C’est une situation très inquiétante pour la suite et le financement du football professionnel en France. Quand on voit que DAZN aujourd’hui n’a pas atteint ses objectifs, ils se retrouvent dans une situation problématique. Il y a deux arguments qui sont mis en avant par la chaîne: le piratage et la coopération des clubs. Le piratage est un vrai problème, c’est vrai. Nous travaillons dessus dans le cadre de la proposition de loi que nous allons déposer. Sur la coopération des clubs, c’est un problème interne à la Ligue et c’est assez inquiétant d’entendre ce genre de propos. S’ils souhaitent renégocier le montant de leur participation, c’est un risque grave de mettre en difficulté les clubs.
Depuis quelques jours, des clubs tirent de plus en plus le signal d’alarme concernant les finances... En prennent-ils conscience trop tardivement?
Ce sont un peu les conclusions de nos travaux. On a vu qu’il y a quand même énormément de légèreté dans la préparation. On ne comprend toujours pas sur quels critères la LFP s’est basée pour son estimation à un milliard. Aujourd’hui, on s’aperçoit qu’à 400 millions, DAZN était frileux pour venir. Ça pose énormément de questions. Les présidents et la Ligue sont toujours partis sur des objectifs très ambitieux mais qui n'étaient malheureusement pas du tout réalistes.
Et ça se retourne contre eux aujourd’hui...
Si les présidents ont construit leurs budgets avec un espoir d’avoir des droits TV autour de 700 à 800 millions d’euros, ça pose un problème. On sait que des clubs se sont engagés sur des contrats qui aujourd’hui posent plusieurs problèmes et ils se retrouvent en difficulté.
"Une ou deux personnes qui font la pluie et le beau temps"

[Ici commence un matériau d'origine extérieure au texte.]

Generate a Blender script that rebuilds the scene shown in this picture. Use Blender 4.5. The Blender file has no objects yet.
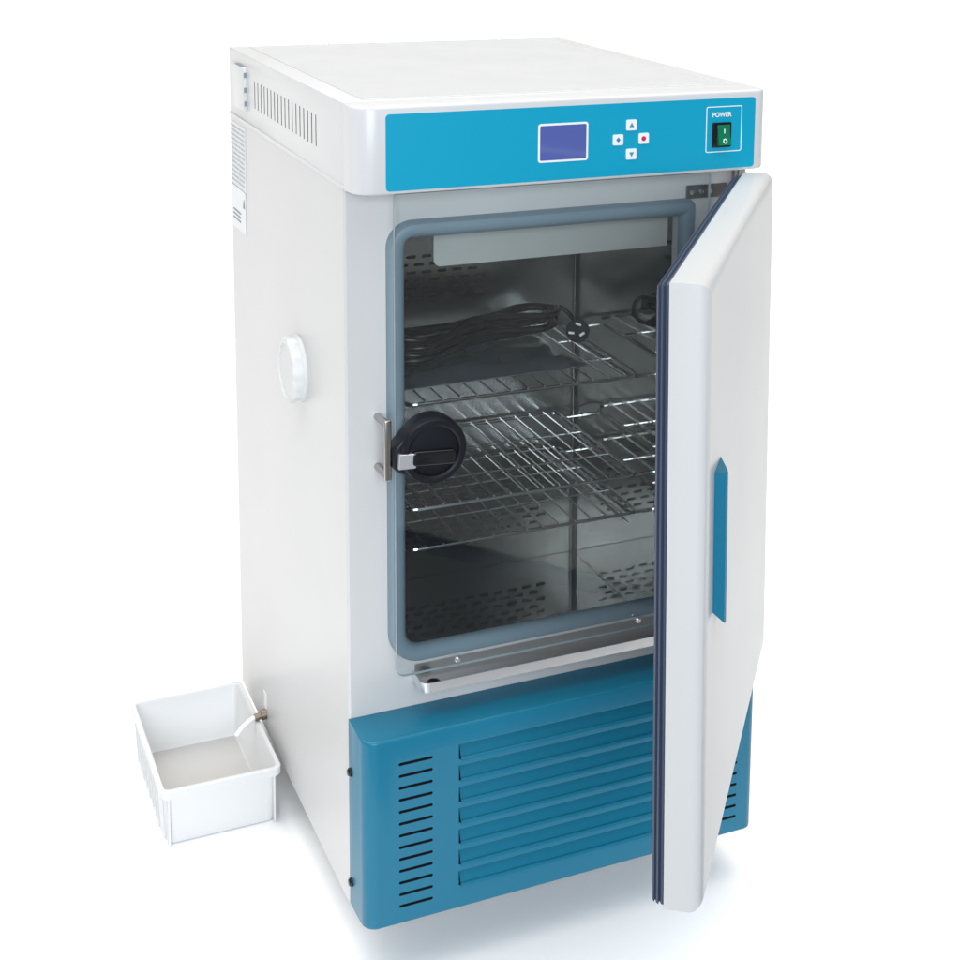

Quelles sont les solutions possibles?
Je pense qu’il y a surtout un problème de direction au sein de la LFP. Il faut une direction plus collégiale. Aujourd’hui ça repose sur une ou deux personnes qui font la pluie et le beau temps. Cette manière de fonctionner n’est pas bonne, elle ne peut pas perdurer. Aujourd'hui, j’entends les présidents de clubs qui demandent des comptes et que ce type de fonctionnement puisse cesser. On a mis ça en avant lors de nos travaux. Le fait aussi qu’un président de club soit partie prenante avec un distributeur potentiel, ça pose des difficultés. Le poids de certains par rapport à d’autres clubs pose aussi plusieurs questions. Il faut aussi parler avec la société commerciale. Elle a la responsabilité de développer les ressources du football professionnel. Il faut que tout le monde tire dans le même sens. Les clubs doivent aussi prendre conscience que c’est une période de vache maigre, ça veut dire qu’il y a des choix à faire au niveau des contrats, des salaires et des rémunérations. C’est tout un travail, un chantier énorme qui doit s’ouvrir et pas toujours espérer qu’un sauveur arrive et pose des milliards sur la table. On l’a vu avec l’arrivée de CVC, tout le monde a pensé que le football français était sauvé. En fin de compte, on a rétabli des comptes sur un an ou deux et puis on se retrouve dans la même situation.
Vous étiez déjà inquiet il y a quelques mois avec votre rapport, êtes-vous encore plus inquiet aujourd’hui?
Je suis inquiet par rapport à certains clubs. On voit bien que les clubs détenus par des fonds comme le Qatar n’auront aucun problème pour traverser une zone de très forte turbulence. Je suis plus inquiet pour les clubs de deuxième partie de tableau du championnat de France ou pour les clubs de Ligue 2. Ce sont des présidents et des propriétaires qui ont posé des investissements personnels. Au regard des prévisions de la DNCG, les clubs seront obligés de faire des coupes dans les budgets ou de licencier des personnels. Et pourquoi pas des ventes de certains clubs... Avec une vision de voir des fonds d’investissement qui viennent faire de la spéculation financière dans le football français.